■ Given request ■
From the opening line of the records through the line bearing "random.seed(7)", set down every line exactly.

(Dataset items)
----------

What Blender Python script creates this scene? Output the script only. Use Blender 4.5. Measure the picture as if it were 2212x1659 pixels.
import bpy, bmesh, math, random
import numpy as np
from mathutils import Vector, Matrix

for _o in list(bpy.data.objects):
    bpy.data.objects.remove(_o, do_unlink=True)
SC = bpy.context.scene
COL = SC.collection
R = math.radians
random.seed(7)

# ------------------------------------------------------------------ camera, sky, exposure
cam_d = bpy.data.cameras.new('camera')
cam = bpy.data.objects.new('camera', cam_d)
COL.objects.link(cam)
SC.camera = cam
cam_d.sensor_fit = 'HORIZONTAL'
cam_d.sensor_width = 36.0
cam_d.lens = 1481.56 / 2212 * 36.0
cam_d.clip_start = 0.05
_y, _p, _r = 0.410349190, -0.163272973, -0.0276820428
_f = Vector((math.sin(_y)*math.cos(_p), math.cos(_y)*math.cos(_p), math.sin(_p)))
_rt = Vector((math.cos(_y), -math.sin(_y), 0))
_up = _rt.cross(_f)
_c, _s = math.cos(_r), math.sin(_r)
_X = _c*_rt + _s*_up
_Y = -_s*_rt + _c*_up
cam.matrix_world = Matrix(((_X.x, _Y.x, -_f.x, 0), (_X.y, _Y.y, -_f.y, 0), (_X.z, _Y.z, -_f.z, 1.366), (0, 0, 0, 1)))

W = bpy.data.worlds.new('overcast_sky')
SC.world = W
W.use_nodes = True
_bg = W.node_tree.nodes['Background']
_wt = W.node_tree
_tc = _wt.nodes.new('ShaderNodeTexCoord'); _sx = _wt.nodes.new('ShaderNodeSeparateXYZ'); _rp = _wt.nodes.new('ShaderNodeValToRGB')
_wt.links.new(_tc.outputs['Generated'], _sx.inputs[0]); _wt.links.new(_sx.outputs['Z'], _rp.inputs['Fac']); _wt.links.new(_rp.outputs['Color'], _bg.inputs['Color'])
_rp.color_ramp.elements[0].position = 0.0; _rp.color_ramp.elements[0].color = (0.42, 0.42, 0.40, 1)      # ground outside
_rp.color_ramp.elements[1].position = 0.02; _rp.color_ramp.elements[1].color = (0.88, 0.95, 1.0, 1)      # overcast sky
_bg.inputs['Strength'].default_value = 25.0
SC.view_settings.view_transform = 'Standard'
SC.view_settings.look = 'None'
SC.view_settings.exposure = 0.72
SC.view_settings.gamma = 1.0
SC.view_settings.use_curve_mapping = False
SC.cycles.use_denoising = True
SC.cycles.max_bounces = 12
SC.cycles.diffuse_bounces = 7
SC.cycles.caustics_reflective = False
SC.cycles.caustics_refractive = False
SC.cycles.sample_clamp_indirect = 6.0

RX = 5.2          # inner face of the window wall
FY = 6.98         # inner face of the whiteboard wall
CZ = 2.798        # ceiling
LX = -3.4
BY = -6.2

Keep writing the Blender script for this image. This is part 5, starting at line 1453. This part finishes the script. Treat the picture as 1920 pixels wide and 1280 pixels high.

----------

■ Answer to this task ■
What Blender Python script creates this scene? Output the script only. Use Blender 4.5. Measure the picture as if it were 2212x1659 pixels.
import bpy, bmesh, math, random
import numpy as np
from mathutils import Vector, Matrix

for _o in list(bpy.data.objects):
    bpy.data.objects.remove(_o, do_unlink=True)
SC = bpy.context.scene
COL = SC.collection
R = math.radians
random.seed(7)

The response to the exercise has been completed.